Die vermutlich beste Saisonleistung
"Wir müssen jetzt natürlich auf dem Boden bleiben und hart weiterarbeiten", sagte Würzburgs Cheftrainer Sasa Filipovski, der freilich vollends "happy" war über diesen Sieg. Den hatten sich seine Mannen nicht nur erarbeitet, wie manchen Erfolg in dieser Runde, sondern mit der vielleicht besten Saisonleistung vor allem herausgespielt. Was für ungläubiges Augenreiben bei den allermeisten der Ohrenzeugen sorgen durfte. Fundament für den unerwartbar hohen Sieg war einmal mehr die giftige Defensive – aber diesmal fanden die Unterfranken schnell auch in der Offensive ihren Rhythmus und trafen hochprozentig: Sie legten los, als gäbe es kein Morgen. Nach gerade einmal gut vier Minuten führten sie erstmals zweistellig (13:3).
Die Bonner, die üblicherweise harte Gegenwehr nicht mögen, vor allem von ihrer Offensivstärke leben und in dieser Runde im Schnitt gut 89 Punkte pro Spiel machten, fanden keinerlei Rhythmus und bissen sich an der Würzburger Verteidigung über die gesamte Spielzeit die Zähne aus. So gelang es den Gastgebern, die einen 13:0-Lauf zum 16:3 hingelegt hatten, relativ einfach und hübsch anzusehen, die Führung kontinuierlich auszubauen.
Mit 19 Zählern Vorsprung gingen die Würzburger in die Halbzeit, und es schallte von der Tribüne: "Bonner geben niemals auf." Womöglich mag das ja sogar stimmen – aber es half den Rheinländern an diesem Abend auch nicht weiter, so sehr sie sich auch mühten. Vor allem, weil die Unterfranken gar nicht daran dachten, den Fuß vom Gaspedal zu nehmen und hochkonzentriert ihrem Abendwerk nachgingen.
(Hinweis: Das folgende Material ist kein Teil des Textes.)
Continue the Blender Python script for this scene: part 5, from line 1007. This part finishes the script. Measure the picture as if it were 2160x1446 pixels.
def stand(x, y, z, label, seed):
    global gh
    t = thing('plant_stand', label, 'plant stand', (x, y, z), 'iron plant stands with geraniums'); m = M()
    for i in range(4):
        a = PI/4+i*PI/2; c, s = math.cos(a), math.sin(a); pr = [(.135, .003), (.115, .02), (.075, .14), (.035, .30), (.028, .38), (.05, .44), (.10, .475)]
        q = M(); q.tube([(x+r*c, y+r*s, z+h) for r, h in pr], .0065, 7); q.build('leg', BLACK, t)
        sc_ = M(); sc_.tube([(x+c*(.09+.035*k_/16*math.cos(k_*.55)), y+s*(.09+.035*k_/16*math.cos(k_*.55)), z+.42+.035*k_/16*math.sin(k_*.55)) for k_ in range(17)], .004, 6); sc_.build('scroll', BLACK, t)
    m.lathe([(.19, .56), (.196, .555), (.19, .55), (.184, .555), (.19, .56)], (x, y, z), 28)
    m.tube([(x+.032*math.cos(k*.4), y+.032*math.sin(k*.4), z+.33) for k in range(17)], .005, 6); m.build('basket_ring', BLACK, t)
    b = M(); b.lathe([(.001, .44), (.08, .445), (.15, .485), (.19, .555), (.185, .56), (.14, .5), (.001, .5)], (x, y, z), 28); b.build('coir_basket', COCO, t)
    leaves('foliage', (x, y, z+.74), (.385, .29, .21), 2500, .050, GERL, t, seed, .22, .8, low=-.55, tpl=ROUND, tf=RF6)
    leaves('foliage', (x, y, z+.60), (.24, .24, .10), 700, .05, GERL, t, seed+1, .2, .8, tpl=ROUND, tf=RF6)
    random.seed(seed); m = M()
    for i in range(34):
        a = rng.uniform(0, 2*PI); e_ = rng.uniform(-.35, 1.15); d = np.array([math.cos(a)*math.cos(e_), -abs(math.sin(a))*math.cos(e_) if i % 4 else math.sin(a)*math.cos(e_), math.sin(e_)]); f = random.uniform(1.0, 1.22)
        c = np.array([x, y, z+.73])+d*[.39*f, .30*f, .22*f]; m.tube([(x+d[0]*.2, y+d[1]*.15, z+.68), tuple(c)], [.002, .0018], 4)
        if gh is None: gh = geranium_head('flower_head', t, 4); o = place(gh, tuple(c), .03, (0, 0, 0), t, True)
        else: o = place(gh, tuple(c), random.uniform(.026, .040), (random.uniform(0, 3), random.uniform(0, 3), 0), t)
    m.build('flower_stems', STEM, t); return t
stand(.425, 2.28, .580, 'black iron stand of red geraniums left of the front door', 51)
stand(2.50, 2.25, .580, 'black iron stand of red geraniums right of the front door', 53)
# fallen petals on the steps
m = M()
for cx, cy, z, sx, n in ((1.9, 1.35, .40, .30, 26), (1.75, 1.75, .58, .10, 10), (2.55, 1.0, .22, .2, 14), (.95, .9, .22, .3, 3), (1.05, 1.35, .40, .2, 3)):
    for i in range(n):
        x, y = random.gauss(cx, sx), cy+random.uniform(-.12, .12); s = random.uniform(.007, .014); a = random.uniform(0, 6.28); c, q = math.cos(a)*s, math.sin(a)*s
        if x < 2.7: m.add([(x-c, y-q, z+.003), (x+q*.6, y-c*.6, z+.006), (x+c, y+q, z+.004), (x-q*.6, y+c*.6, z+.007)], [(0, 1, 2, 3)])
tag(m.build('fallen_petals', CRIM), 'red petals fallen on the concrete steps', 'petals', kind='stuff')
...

Im Stile einer Spitzenmannschaft demontierten die Würzburger den Vizemeister mit zunehmender Spieldauer immer mehr, näher als auf 14 Zähler ließen sie die Gäste nicht mehr herankommen, erhöhten im Schlussabschnitt ihre Führung zwischenzeitlich sogar mehrfach auf 25 Punkte und schaukelten die Partie völlig souverän nach Hause.
Sechs Würzburger trafen zweistellig
Moors bezeichnete den Auftritt seiner Mannen hernach als "absolut inakzeptabel" und bat die 150 angereisten Fans um Entschuldigung – aber im Grunde schmälert diese Aussage eine beeindruckende Vorstellung der Hausherren, wohl die beste in dieser Runde. Gleich sechs Würzburger Akteure trafen zweistellig, die Gastgeber verteilten 20 Vorlagen und profitierten diesmal nicht nur von ihrer hervorragenden Verteidigung, sondern auch von außergewöhnlich guten Wurfquoten.
Nach dem sechsten Sieg im zehnten Spiel können die Würzburger nächsten Samstag ziemlich gelassen zum Schlusslicht nach Crailsheim fahren (Sprungball ist um 20 Uhr). Das Fest begehen sie dann in jedem Fall mit einer positiven Bilanz, ehe am Mittwoch nach Weihnachten (27. Dezember, 20 Uhr) das Frankenderby in Bamberg ansteht und zwei Tage später der Jahresabschluss gegen Oldenburg (29. Dezember, 18.30 Uhr). Mit einer wie gegen Bonn gezeigten Leistung sind die Baskets jedenfalls ein ernstzunehmender Kandidat, um die Play-offs auch direkt zu erreichen – dazu müssten sie am Ende mindestens auf Rang sechs landen. Utopisch erscheint dies gerade nicht. Und was für ein Fest wäre das dann?